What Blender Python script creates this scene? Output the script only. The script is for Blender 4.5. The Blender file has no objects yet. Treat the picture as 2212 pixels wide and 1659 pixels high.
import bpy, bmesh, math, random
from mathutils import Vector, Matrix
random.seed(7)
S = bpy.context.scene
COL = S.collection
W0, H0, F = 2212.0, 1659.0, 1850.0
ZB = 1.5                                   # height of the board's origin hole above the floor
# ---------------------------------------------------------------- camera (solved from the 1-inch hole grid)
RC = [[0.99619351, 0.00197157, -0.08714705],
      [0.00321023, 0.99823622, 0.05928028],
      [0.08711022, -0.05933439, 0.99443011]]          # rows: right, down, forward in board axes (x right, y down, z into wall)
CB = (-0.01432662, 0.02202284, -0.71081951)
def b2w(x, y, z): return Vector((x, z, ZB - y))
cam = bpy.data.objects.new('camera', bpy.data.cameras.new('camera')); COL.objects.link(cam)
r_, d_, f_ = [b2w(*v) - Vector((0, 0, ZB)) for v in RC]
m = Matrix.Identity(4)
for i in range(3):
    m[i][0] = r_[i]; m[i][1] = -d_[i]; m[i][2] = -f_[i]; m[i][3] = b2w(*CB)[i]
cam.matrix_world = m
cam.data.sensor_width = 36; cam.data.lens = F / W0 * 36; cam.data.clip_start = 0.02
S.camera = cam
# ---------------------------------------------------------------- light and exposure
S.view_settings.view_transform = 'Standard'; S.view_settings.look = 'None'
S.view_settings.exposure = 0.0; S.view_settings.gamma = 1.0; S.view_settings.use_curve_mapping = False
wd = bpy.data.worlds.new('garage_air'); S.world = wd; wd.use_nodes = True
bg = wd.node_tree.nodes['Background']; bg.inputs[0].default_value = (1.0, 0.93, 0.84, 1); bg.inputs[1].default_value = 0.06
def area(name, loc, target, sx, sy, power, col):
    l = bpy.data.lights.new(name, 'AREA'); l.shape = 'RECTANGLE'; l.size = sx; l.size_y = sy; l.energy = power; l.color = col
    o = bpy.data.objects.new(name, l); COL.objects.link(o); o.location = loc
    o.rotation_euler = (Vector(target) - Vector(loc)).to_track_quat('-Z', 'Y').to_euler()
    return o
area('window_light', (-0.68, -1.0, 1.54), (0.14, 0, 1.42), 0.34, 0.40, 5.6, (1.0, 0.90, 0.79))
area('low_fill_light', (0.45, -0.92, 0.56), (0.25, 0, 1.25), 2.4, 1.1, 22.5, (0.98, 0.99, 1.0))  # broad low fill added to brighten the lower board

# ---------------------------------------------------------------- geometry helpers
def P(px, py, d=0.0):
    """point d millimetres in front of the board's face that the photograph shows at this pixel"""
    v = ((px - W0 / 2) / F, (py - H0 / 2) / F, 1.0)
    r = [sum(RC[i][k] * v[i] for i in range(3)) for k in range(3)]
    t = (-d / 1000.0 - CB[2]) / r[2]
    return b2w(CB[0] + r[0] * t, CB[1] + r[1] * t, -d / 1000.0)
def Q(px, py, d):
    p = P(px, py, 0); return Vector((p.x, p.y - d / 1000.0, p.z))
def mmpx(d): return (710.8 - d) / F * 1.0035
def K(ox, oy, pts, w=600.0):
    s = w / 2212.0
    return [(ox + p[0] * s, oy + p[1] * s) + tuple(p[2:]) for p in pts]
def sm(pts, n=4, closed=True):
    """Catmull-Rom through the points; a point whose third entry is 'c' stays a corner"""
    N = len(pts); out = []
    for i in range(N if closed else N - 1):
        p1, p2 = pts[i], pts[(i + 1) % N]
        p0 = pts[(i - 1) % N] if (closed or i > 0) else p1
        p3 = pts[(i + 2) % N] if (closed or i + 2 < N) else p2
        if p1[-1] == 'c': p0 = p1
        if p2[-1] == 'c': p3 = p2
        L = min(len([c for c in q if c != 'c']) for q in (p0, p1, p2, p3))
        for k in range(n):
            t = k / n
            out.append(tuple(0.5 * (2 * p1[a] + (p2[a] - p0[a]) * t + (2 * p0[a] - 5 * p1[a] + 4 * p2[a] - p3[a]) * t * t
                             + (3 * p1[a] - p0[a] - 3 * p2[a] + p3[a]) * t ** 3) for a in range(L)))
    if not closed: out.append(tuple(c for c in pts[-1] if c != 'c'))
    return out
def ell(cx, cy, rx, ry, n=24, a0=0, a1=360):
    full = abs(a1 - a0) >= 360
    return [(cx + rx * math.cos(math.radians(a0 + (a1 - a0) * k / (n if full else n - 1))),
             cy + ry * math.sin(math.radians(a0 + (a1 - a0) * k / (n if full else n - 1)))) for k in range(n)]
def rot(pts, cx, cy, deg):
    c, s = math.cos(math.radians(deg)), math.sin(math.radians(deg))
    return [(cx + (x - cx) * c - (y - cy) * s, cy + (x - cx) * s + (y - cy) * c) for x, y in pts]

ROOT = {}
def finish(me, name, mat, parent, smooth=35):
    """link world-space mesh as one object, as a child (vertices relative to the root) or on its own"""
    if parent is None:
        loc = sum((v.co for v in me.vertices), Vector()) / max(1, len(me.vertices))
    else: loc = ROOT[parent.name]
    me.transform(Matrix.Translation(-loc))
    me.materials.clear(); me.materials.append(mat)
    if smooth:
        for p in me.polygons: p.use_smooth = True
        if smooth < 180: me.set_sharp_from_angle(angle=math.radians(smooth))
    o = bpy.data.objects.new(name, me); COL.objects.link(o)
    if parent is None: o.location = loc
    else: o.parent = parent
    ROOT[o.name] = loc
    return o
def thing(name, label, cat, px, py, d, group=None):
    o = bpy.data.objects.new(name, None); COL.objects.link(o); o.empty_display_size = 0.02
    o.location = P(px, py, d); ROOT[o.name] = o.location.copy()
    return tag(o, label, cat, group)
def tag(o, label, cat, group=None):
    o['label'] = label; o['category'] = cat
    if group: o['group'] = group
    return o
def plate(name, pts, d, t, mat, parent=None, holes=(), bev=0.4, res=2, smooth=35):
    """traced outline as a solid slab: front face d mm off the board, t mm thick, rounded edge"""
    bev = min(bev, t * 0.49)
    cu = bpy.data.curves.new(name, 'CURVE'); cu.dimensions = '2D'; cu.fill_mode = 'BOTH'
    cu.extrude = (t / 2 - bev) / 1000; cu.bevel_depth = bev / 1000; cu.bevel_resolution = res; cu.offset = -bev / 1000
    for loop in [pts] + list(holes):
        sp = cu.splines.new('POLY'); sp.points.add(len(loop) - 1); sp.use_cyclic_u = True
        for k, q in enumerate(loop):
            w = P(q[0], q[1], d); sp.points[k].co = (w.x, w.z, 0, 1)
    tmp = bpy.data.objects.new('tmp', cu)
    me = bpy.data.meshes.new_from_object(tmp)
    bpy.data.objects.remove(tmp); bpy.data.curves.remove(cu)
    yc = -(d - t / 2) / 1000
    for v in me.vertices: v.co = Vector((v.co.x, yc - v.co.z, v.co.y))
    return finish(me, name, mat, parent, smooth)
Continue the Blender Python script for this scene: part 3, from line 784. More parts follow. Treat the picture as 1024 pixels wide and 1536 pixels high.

■ ■ ■ ■ ■ ■ ■

What you are asked to do: Quote each line of the data above exactly as written.

Written answer:
What Blender Python script creates this scene? Output the script only. The script is for Blender 4.5. The Blender file has no objects yet. Treat the picture as 2212 pixels wide and 1659 pixels high.
import bpy, bmesh, math, random
from mathutils import Vector, Matrix
random.seed(7)
S = bpy.context.scene
COL = S.collection
W0, H0, F = 2212.0, 1659.0, 1850.0
ZB = 1.5                                   # height of the board's origin hole above the floor
# ---------------------------------------------------------------- camera (solved from the 1-inch hole grid)
RC = [[0.99619351, 0.00197157, -0.08714705],
      [0.00321023, 0.99823622, 0.05928028],
      [0.08711022, -0.05933439, 0.99443011]]          # rows: right, down, forward in board axes (x right, y down, z into wall)
CB = (-0.01432662, 0.02202284, -0.71081951)
def b2w(x, y, z): return Vector((x, z, ZB - y))
cam = bpy.data.objects.new('camera', bpy.data.cameras.new('camera')); COL.objects.link(cam)
r_, d_, f_ = [b2w(*v) - Vector((0, 0, ZB)) for v in RC]
m = Matrix.Identity(4)
for i in range(3):
    m[i][0] = r_[i]; m[i][1] = -d_[i]; m[i][2] = -f_[i]; m[i][3] = b2w(*CB)[i]
cam.matrix_world = m
cam.data.sensor_width = 36; cam.data.lens = F / W0 * 36; cam.data.clip_start = 0.02
S.camera = cam
# ---------------------------------------------------------------- light and exposure
S.view_settings.view_transform = 'Standard'; S.view_settings.look = 'None'
S.view_settings.exposure = 0.0; S.view_settings.gamma = 1.0; S.view_settings.use_curve_mapping = False
wd = bpy.data.worlds.new('garage_air'); S.world = wd; wd.use_nodes = True
bg = wd.node_tree.nodes['Background']; bg.inputs[0].default_value = (1.0, 0.93, 0.84, 1); bg.inputs[1].default_value = 0.06
def area(name, loc, target, sx, sy, power, col):
    l = bpy.data.lights.new(name, 'AREA'); l.shape = 'RECTANGLE'; l.size = sx; l.size_y = sy; l.energy = power; l.color = col
    o = bpy.data.objects.new(name, l); COL.objects.link(o); o.location = loc
    o.rotation_euler = (Vector(target) - Vector(loc)).to_track_quat('-Z', 'Y').to_euler()
    return o
area('window_light', (-0.68, -1.0, 1.54), (0.14, 0, 1.42), 0.34, 0.40, 5.6, (1.0, 0.90, 0.79))
area('low_fill_light', (0.45, -0.92, 0.56), (0.25, 0, 1.25), 2.4, 1.1, 22.5, (0.98, 0.99, 1.0))  # broad low fill added to brighten the lower board

# ---------------------------------------------------------------- geometry helpers
def P(px, py, d=0.0):
    """point d millimetres in front of the board's face that the photograph shows at this pixel"""
    v = ((px - W0 / 2) / F, (py - H0 / 2) / F, 1.0)
    r = [sum(RC[i][k] * v[i] for i in range(3)) for k in range(3)]
    t = (-d / 1000.0 - CB[2]) / r[2]
    return b2w(CB[0] + r[0] * t, CB[1] + r[1] * t, -d / 1000.0)
def Q(px, py, d):
    p = P(px, py, 0); return Vector((p.x, p.y - d / 1000.0, p.z))
def mmpx(d): return (710.8 - d) / F * 1.0035
def K(ox, oy, pts, w=600.0):
    s = w / 2212.0
    return [(ox + p[0] * s, oy + p[1] * s) + tuple(p[2:]) for p in pts]
def sm(pts, n=4, closed=True):
    """Catmull-Rom through the points; a point whose third entry is 'c' stays a corner"""
    N = len(pts); out = []
    for i in range(N if closed else N - 1):
        p1, p2 = pts[i], pts[(i + 1) % N]
        p0 = pts[(i - 1) % N] if (closed or i > 0) else p1
        p3 = pts[(i + 2) % N] if (closed or i + 2 < N) else p2
        if p1[-1] == 'c': p0 = p1
        if p2[-1] == 'c': p3 = p2
        L = min(len([c for c in q if c != 'c']) for q in (p0, p1, p2, p3))
        for k in range(n):
            t = k / n
            out.append(tuple(0.5 * (2 * p1[a] + (p2[a] - p0[a]) * t + (2 * p0[a] - 5 * p1[a] + 4 * p2[a] - p3[a]) * t * t
                             + (3 * p1[a] - p0[a] - 3 * p2[a] + p3[a]) * t ** 3) for a in range(L)))
    if not closed: out.append(tuple(c for c in pts[-1] if c != 'c'))
    return out
def ell(cx, cy, rx, ry, n=24, a0=0, a1=360):
    full = abs(a1 - a0) >= 360
    return [(cx + rx * math.cos(math.radians(a0 + (a1 - a0) * k / (n if full else n - 1))),
             cy + ry * math.sin(math.radians(a0 + (a1 - a0) * k / (n if full else n - 1)))) for k in range(n)]
def rot(pts, cx, cy, deg):
    c, s = math.cos(math.radians(deg)), math.sin(math.radians(deg))
    return [(cx + (x - cx) * c - (y - cy) * s, cy + (x - cx) * s + (y - cy) * c) for x, y in pts]

ROOT = {}
def finish(me, name, mat, parent, smooth=35):
    """link world-space mesh as one object, as a child (vertices relative to the root) or on its own"""
    if parent is None:
        loc = sum((v.co for v in me.vertices), Vector()) / max(1, len(me.vertices))
    else: loc = ROOT[parent.name]
    me.transform(Matrix.Translation(-loc))
    me.materials.clear(); me.materials.append(mat)
    if smooth:
        for p in me.polygons: p.use_smooth = True
        if smooth < 180: me.set_sharp_from_angle(angle=math.radians(smooth))
    o = bpy.data.objects.new(name, me); COL.objects.link(o)
    if parent is None: o.location = loc
    else: o.parent = parent
    ROOT[o.name] = loc
    return o
def thing(name, label, cat, px, py, d, group=None):
    o = bpy.data.objects.new(name, None); COL.objects.link(o); o.empty_display_size = 0.02
    o.location = P(px, py, d); ROOT[o.name] = o.location.copy()
    return tag(o, label, cat, group)
def tag(o, label, cat, group=None):
    o['label'] = label; o['category'] = cat
    if group: o['group'] = group
    return o
def plate(name, pts, d, t, mat, parent=None, holes=(), bev=0.4, res=2, smooth=35):
    """traced outline as a solid slab: front face d mm off the board, t mm thick, rounded edge"""
    bev = min(bev, t * 0.49)
    cu = bpy.data.curves.new(name, 'CURVE'); cu.dimensions = '2D'; cu.fill_mode = 'BOTH'
    cu.extrude = (t / 2 - bev) / 1000; cu.bevel_depth = bev / 1000; cu.bevel_resolution = res; cu.offset = -bev / 1000
    for loop in [pts] + list(holes):
        sp = cu.splines.new('POLY'); sp.points.add(len(loop) - 1); sp.use_cyclic_u = True
        for k, q in enumerate(loop):
            w = P(q[0], q[1], d); sp.points[k].co = (w.x, w.z, 0, 1)
    tmp = bpy.data.objects.new('tmp', cu)
    me = bpy.data.meshes.new_from_object(tmp)
    bpy.data.objects.remove(tmp); bpy.data.curves.remove(cu)
    yc = -(d - t / 2) / 1000
    for v in me.vertices: v.co = Vector((v.co.x, yc - v.co.z, v.co.y))
    return finish(me, name, mat, parent, smooth)
Continue the Blender Python script for this scene: part 3, from line 784. More parts follow. Treat the picture as 1024 pixels wide and 1536 pixels high.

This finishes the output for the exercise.